Attualmente l’area Schengen garantisce la libera circolazione senza controlli alle frontiere tra 26 Stati, 22 Stati membri UE (sono ancora esclusi Cipro, Romania e Bulgaria, la cui adesione non è ancora completa; Regno Unito e Irlanda non partecipano all’area Schengen e pertanto non aderiscono alla cooperazione in materia di visti e non hanno abolito i controlli alle loro frontiere interne) e 4 paesi associati (Norvegia, Islanda, Svizzera e, a partire dal 19 dicembre 2011, Liechtenstein), interessando più di 400 milioni di cittadini.

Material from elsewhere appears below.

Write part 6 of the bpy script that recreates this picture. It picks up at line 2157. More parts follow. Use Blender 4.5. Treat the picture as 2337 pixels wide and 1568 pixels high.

Originariamente prevista per il Consiglio giustizia e affari interni di fine febbraio 2011, l’adozione della decisione del Consiglio relativa alla completa adesione a Schengen di Bulgaria e Romania, implicante l’abolizione di controlli alle frontiere interne, è stata ripetutamente rinviata in considerazione delle riserve avanzate da alcuni Stati membri[8]. All’iniziale opposizione, poi superata, di Francia e Germania, che avrebbero giudicato prematura l’adesione, ritenendo opportuno attendere progressi definitivi nel settore della lotta alla corruzione e alla criminalità organizzata, avrebbero fatto seguito le riserve avanzate, in particolare, dai Paesi Bassi, che nel corso riunione del Consiglio europeo del 9 dicembre 2011 avrebbero espresso la loro ferma opposizione all’adozione della decisione prima della presentazione, da parte della Commissione europea, delle nuove relazioni sui progressi compiuti dai due paesi nel settore della lotta alla corruzione e della riforma del sistema giudiziario
Si ricorda che il processo di valutazione della Romania e della Bulgaria da parte del gruppo ”Valutazioni di Schengen” ai fini dell’abolizione dei controlli alle frontiere interne, si è concluso rispettivamente nel gennaio e nel marzo 2011. Le valutazioni, iniziate nel 2009, hanno avuto lo scopo di verificare il soddisfacimento dei requisiti necessari per l’applicazione di tutte le parti dell’acquis e la conseguente abolizione dei controlli alle frontiere interne (in particolare i requisiti tecnici sul controllo delle frontiere in materia di: protezione dei dati, adesione al Sistema informativo Schengen, frontiere aeree, frontiere terrestri, frontiere marittime, cooperazione di polizia e visti).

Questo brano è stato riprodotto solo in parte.